What we have right now, in Brooklyn, the Bay Area, Portland, East Los Angeles … is a similar choice on the part of the privileged to identify with the outsider. The outsider in this case is the nerd, because nerds are people incapable of, or at least averse to, riding cultural trends. When your greatest fear is that you will become a loser because your intuition will fail to keep up with tastes, you embrace the nerd like a little harmless teddy bear who’s the one creature in the whole wide world who would never do anything to hurt you.
This doesn’t mean that being a nerd is like being black, let alone being black in the 1950s. (Mailer’s account of being black in the 1950s is maybe sketchy anyway.) It means that nerds are a group by definition incapable of riding trends the ways that people in the creative professions need to ride trends. Nerds are the outsiders that hipsters gesture toward as a way of signaling an awareness and rejection of those forces that shape their lives.

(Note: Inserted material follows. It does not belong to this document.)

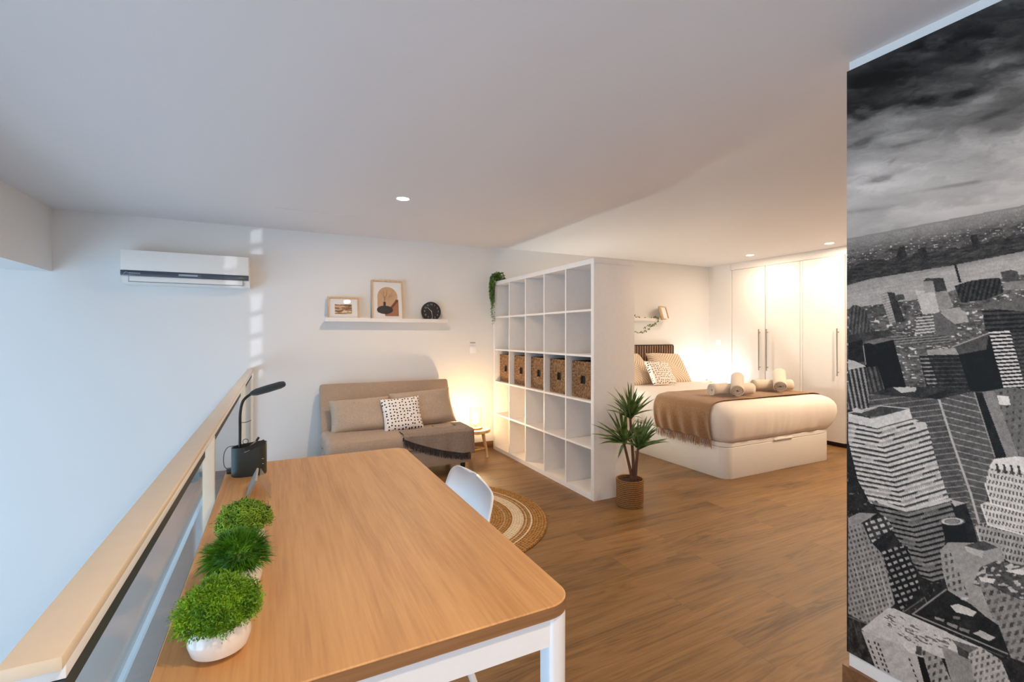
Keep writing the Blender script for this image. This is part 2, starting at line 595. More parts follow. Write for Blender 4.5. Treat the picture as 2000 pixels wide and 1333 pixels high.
def obj(name, bm, m, parent=None, origin=None, local=False, smooth=True, ang=35, rot=None, label=None, solid=0.0):
    """link a bmesh as ONE mesh object; world coordinates unless local"""
    me = bpy.data.meshes.new(name)
    off = Vector((0, 0, 0))
    if parent is not None and not local:
        off = LOC[parent]
    org = Vector(origin) if origin is not None else None
    if org is not None and not local:
        bmesh.ops.translate(bm, verts=bm.verts[:], vec=-org)
    elif not local:
        bmesh.ops.translate(bm, verts=bm.verts[:], vec=-off)
    bm.to_mesh(me)
    bm.free()
    me.materials.append(m)
    if smooth:
        me.shade_smooth()
        try:
            me.set_sharp_from_angle(angle=radians(ang))
        except Exception:
            pass
    o = bpy.data.objects.new(name, me)
    COL.objects.link(o)
    if parent is not None:
        o.parent = parent
    if org is not None and not local:
        o.location = org - off
        LOC[o] = org
    else:
        if org is not None:
            o.location = org
        LOC[o] = off
    if rot:
        o.rotation_euler = rot
    if label:
        o['label'] = label
    if solid:
        md = o.modifiers.new('thickness', 'SOLIDIFY')
        md.thickness = solid
        md.offset = 0
    return o

def tag(o, label, cat, group=None):
    o['label'] = label
    o['category'] = cat
    if group:
        o['group'] = group
    return o

def struct(name, bm, m, parent=None, **kw):
    o = obj(name, bm, m, parent, smooth=False, **kw)
    if parent is None:
        o['kind'] = 'structure'
    return o

def dup(root, loc, label, rotz=None):
    r = root.copy()
    COL.objects.link(r)
    r.location = loc
    if rotz is not None:
        r.rotation_euler = (0, 0, rotz)
    r['label'] = label
    for ch in list(root.children):
        c = ch.copy()
        COL.objects.link(c)
        c.parent = r
        for g in list(ch.children):
            d = g.copy()
            COL.objects.link(d)
            d.parent = c
    return r

# ------------------------------------------------------------------ the room
LOWER = -2.6
struct('floor', box(-0.27, 6.3, -2.6, 4.95, -0.28, 0.0), M_FLOOR)
M_TILE = plain('pale_grey_floor_tile', (196, 200, 204), 0.35, mott=0.03, scale=3)
struct('floor_lower', box(-4.1, 6.3, -2.6, 4.95, LOWER - 0.1, LOWER), M_TILE)
struct('ceiling', join(box(-4.1, 2.13, -2.6, 4.95, CZ, CZ + 0.15), box(2.13, 6.3, -2.6, 4.95, CZB, CZ + 0.15)), M_CEIL)
struct('wall_back', box(-4.1, 6.3, WY, WY + 0.15, LOWER - 0.1, CZ + 0.1), M_WALL)
struct('wall_front', box(-4.1, 6.3, -2.7, -2.55, LOWER - 0.1, CZ + 0.1), M_WALL)
# wall with the wardrobe; the wardrobe fills its niche from y=2.42 to y=4.39
struct('wall_right', join(box(XR, XR + 0.65, 4.40, WY, 0, CZB + 0.05), box(XR + 0.65, XR + 0.75, -2.6, WY, 0, CZB + 0.05),
                          box(XR, XR + 0.65, -2.6, 0.95, 0, CZB + 0.05)), M_WALL)
# wall that carries the mural
struct('wall_mural', box(1.80, 1.95, -2.6, 0.944, 0, CZ), M_WALL)
# ceiling beam over the edge of the void
struct('trim_1', box(XBEAM - 0.24, XBEAM, -2.6, WY, 1.7262, CZ), M_WALL)
# left wall of the void: a wide glazed opening, a narrow paned slot and an added fill glazing
SY0, SY1 = 0.442, 0.541
Z0, Z1 = LOWER, CZ
WZ0, WZ1, WY0, WY1 = -1.9, 1.35, 1.0, 4.45
NY0, NY1 = -2.3, 0.2  # span of the unseen glazing added to bring daylight to the near side
lw = join(box(-4.006, -4.0, -2.6, NY0, Z0, Z1),
          box(-4.006, -4.0, NY0, NY1, Z0, WZ0), box(-4.006, -4.0, NY0, NY1, WZ1, Z1), box(-4.006, -4.0, NY1, SY0, Z0, Z1),
          box(-4.006, -4.0, SY1, WY0, Z0, Z1),
          box(-4.006, -4.0, SY0, SY1, Z0, -0.46),
          box(-4.006, -4.0, SY0, SY1, 1.0, Z1),
          box(-4.006, -4.0, WY0, WY1, Z0, WZ0),
          box(-4.006, -4.0, WY0, WY1, WZ1, Z1),
          box(-4.006, -4.0, WY1, WY, Z0, Z1))
struct('wall_left', lw, M_WALL)
M_DAY = [emis('bright_daylight_glazing', DAYCOL, k_) for k_ in DAYLIGHT]
for nm_, a_, b_, n_ in (('window_1', WY0, WY1, 5), ('fill_window', NY0, NY1, 4)):
    wn = thing(nm_, '', '', (-4.07, (a_ + b_) / 2, WZ0))
    del wn['label']; del wn['category']
    wn['kind'] = 'structure'
    obj('pane', box(-4.012, -4.0065, a_ - 0.02, b_ + 0.02, WZ0 - 0.02, WZ1 + 0.02), M_DAY[nm_ == 'fill_window'], wn, smooth=False)
    fr = box(-4.004, -3.97, a_, b_, WZ0, WZ0 + 0.05)
    for zz in (WZ1 - 0.05, -0.3):
        fr = join(fr, box(-4.004, -3.97, a_, b_, zz, zz + 0.05))
    for yy in np.linspace(a_, b_ - 0.05, n_):
        fr = join(fr, box(-4.004, -3.97, yy, yy + 0.05, WZ0, WZ1))
    obj('window_frame', fr, M_WMETAL, wn, smooth=False)
# muntins of the slot window
wn2 = thing('window_2', 'slot', 'window', (-4.07, SY0, -0.46))
del wn2['label']; del wn2['category']
wn2['kind'] = 'structure'
mt = box(-4.010, -4.006, SY0 + 0.040, SY0 + 0.046, -0.46, 1.0)
for k in range(8):
    zb = 0.86 + 0.2 * k - 1.28          # bottom of pane k as cast on the back wall, moved back along the beam
    mt = join(mt, box(-4.010, -4.006, SY0 - 0.02, SY1 + 0.02, zb - 0.052, zb))
obj('window_frame', mt, M_WMETAL, wn2, smooth=False)

struct('baseboard_back', box(-0.10, XR, WY - 0.012, WY, 0, 0.068), M_BASEB)
struct('baseboard_right', join(box(1.785, 1.80, -2.55, 0.959, 0, 0.085), box(1.80, 1.95, 0.944, 0.959, 0, 0.085)), M_BASEB)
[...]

The fake nerd, like the white Negro, is a way of dealing with constant threat. The threat, in this case, is a lot milder than that of nuclear war, but it’s the single largest threat that hangs over the lives of creative professionals in major cities: losing momentum in your career, losing the aura of an up-and-comer, acquiring the odor of failure.
Now compare this sentiment with a comment that Z. recently made here:
I believe what we’re witnessing is this phenomenon wherein people see it fairly easy to buy into that nerd lifestyle. By definition, it’s a bit of a ragtag confederation of disparate individuals and elements, and as such the “secret handshake” ain’t so secret. Nerds are beginning to represent a sort of punk rock-flavor brand of anti-hip that is almost bulletproof. With geek chic, anything that’s nerdy marks the conspicuous consumer as bearing a keen self-awareness as an outsider, while anything that’s cheesy can be easily laughed off as ironic.
There are differences in how we may conceptualize these things, of course. I stop short of labeling anybody a “fake nerd,” prioritizing my role as an ethnographer over a position of authority as a member of the culture in question. The nerd-styled hipster may hail from a different subcultural lineage from the geek who acutely recalls high school torments, but I’ve known too many “real” geeks who grew up into the hip kind of geek to claim that they’re different animals altogether. Ben acknowledges this transition as well, but implies that the “real” nerd is the kind that really can’t interact socially at all. I wonder whether other geeks and nerds would approve of the “real” vs. “fake” nerd distinction implied in this way. (Please feel free to chime in.)
Reflecciones on Nerd Pride Day. In closing, let me just offer up a handful of links (La Rioja, La Rioja again, Informativos Telecinco, Actualidad—all in Spanish) about el Día del Orgullo Friki, a.k.a. “Nerd Pride Day,” in Spain. The unofficial, internet-organized holiday was recently celebrated for the third successive year on May 25th, the anniversary of the release date of Star Wars. Also worthy of note: You may be interested to learn that, even in Spanish, the phrase “revenge of the nerds” remains culturally salient.

May 28th, 2008 at 5:38 pm
I’m a demi-nerd-cum-demi-hipster who lives a few stops on the train down from Williamsburg itself, so I had to comment.
I think there’s a lot more to it than simple fetishization. First of all, the norms of nerddom and the norms of hipsterdom are more similar than one might think. To be a good hipster, one must make an effort to maximize attention on information that is, by default, outside the main stream. The only difference with nerds in this respect is that nerds are (generally) more inclusive; that is to say, a blonde girl in an American Eagle dress would receive a far warmer welcome at, e.g., DragonCon, than she would at, e.g., Studio B (to name a particularly egregiously hip Williamsburg club). This attitudinal difference aside, the hierarchical, taxonomical arrangements are very similar. The way kids ’score points’ with their friends talking about the latest developments in comic books, technology, or videogames, is almost identical to the way hipsters judge each other when discussing the latest underground bands.
Which leads me to my second point: I think a fair amount of hipsters were nerds when they were younger. In some sense, the much of the Williamsburg scene is similar to the SCA, in the way that like-minded individuals who are unfit (in the Darwinian sense) in the macroculture claim a space for themselves and essentially refashion society in their own image. There are a lot of people I’ve met in Brooklyn who used to, and some who still do, play Magic cards or D&D, and the hipster homes I’ve seen without a Wii and/or PS3/XBox are few and far between.
June 2nd, 2008 at 7:37 am
This makes some sense. And actually, what you’re describing in your first point is common to a lot of youth subcultures, a process described pretty well in Sarah Thornton’s book Club Cultures. What you’re calling “scoring points among friends,” she calls (borrowing from Bourdieu) “subcultural capital.” I do think that there’s substantial policing of boundaries and checking for “geek cred” (if that’s what you might call our form of subcultural capital) even among geeks, though. Some geeky groups may be pretty desperate for new members and especially for women, though others are fierce meritocracies…
The suggestion that a lot of hipsters are former nerds is an interesting one. The biggest gap in my own research is what happens to the kids who were nerds but grow up to be not nerds. We know from previous research that some kids do escape geekdom in high school by finding their way into other, less stigmatized and sometimes more openly resistive groups. I’d be curious to hear from folks who went this route and what they think about the concept of ‘geeks’ now.